17.5.12

Novas oportunidades

Por Manuel António Pina
PASSOS Coelho não é propriamente um desastrado, porque um desastrado sempre acerta uma de vez em quando. É certo que tem azar, pois só por impensável azar o INE se lembraria de divulgar os novos números do desemprego - um milhão de portugueses sem trabalho - poucos dias após Passos Coelho ter revelado aos desempregados o lado feliz e solar da sua situação.
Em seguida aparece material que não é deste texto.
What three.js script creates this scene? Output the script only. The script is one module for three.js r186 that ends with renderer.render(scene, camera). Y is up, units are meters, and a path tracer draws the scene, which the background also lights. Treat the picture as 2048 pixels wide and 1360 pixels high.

Mas, para mim, ele é, sobretudo, um incompreendido: ou as suas mensagens vão ter ao lugar errado (aos ouvidos dos surdos, como em "A lição", de Ionesco) ou são emitidas em códigos inacessíveis aos mortais comuns.
De facto, no mesmo parágrafo do já famoso elogio do desemprego como excitante oportunidade de mudança de vida, Passos Coelho faz afirmações intrigantes como: "Quem já passou por experiências mal sucedidas tem obrigação de acrescentar alguma coisa ao seu saber de não voltar a repetir esses erros" (imagino o penitente desempregado perguntando-se: "Que erro terei cometido?"); ou: "os erros são limitados" (onde é posta em causa a generalizada convicção de que errar é próprio do homem); ou ainda: "ser despedido (...) tem de representar uma livre escolha" (interrogação, em termos metafísicos, da questão do livre arbítrio patronal em matéria de despedimentos).
Quem se surpreenderá que, de Jerónimo de Sousa ao professor Marcelo, ninguém tenha percebido onde ele quis chegar?